- Asia-pacific shares trade cautiously on Thursday.
- US dollar remains elevated after the Fed's mixed response to inflation.
- China is ready to work jointly with all parties to build a closer Belt and Road partnership.
Asian stocks were trading mixed with little or no movement on Thursday. The US dollar remains strong as Investors continue to analyze Fed official’s mixed view on inflation and its effect on future guidance on interest rates.
MSCI’s broadest index of Asia-pacific shares outside Japan recorded minute gains of 0.1%.
Japan’s Nikkei rose marginally with 0.046% gains, while Shanghai Composite lost 0.3%.

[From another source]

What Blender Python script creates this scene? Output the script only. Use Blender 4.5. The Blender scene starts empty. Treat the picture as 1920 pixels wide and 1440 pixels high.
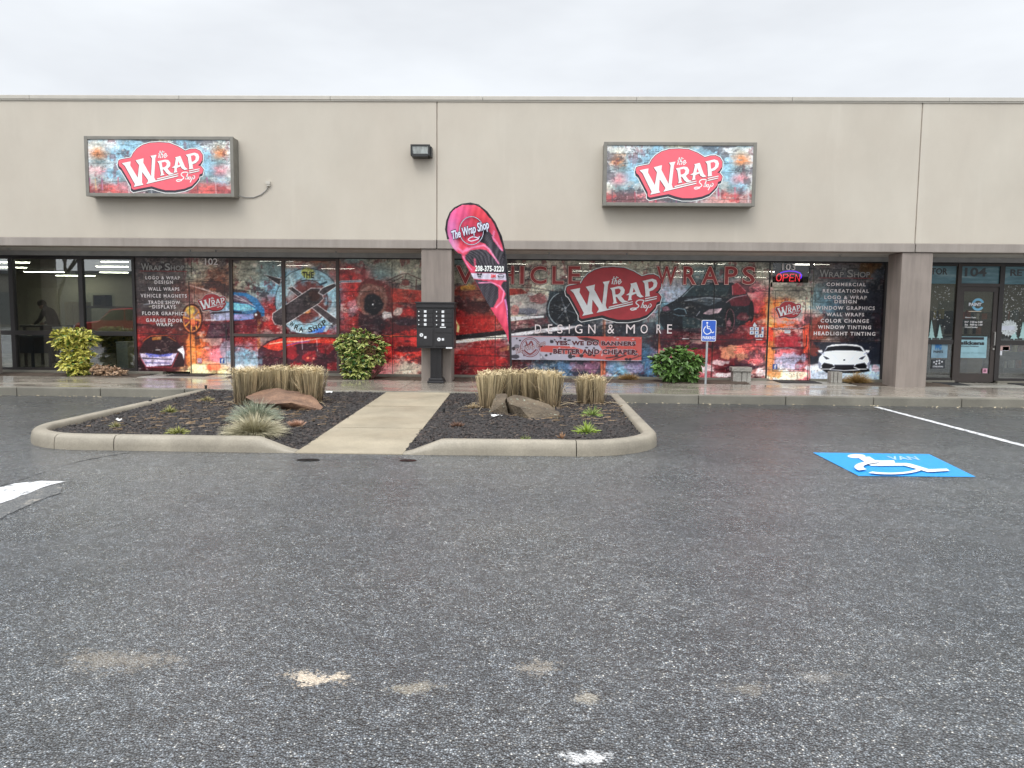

It is worth noting that S&P 500 Futures were trading at 4,241, up 0.24% for the day.
The US 10 year treasury yields remained below 1.5%, which kept the greenback gains limited. A clear direction in the US bond yields could help gain a clear picture of where equities are headed.
In the latest development, the US and China are believed to be discussing a possible meeting of US Secretary of State Antony Blinken and Chinese Foreign Minister Wang Yi at a G20 meet in Italy next week.
Meanwhile, Chinese President Xi Jinping wrote a message to the Asia-pacific prominent leaders for a High-Level Conference on Belt and Road Cooperation. This move came after the severe criticism of Beijing policy in the G7 meeting in the previous week.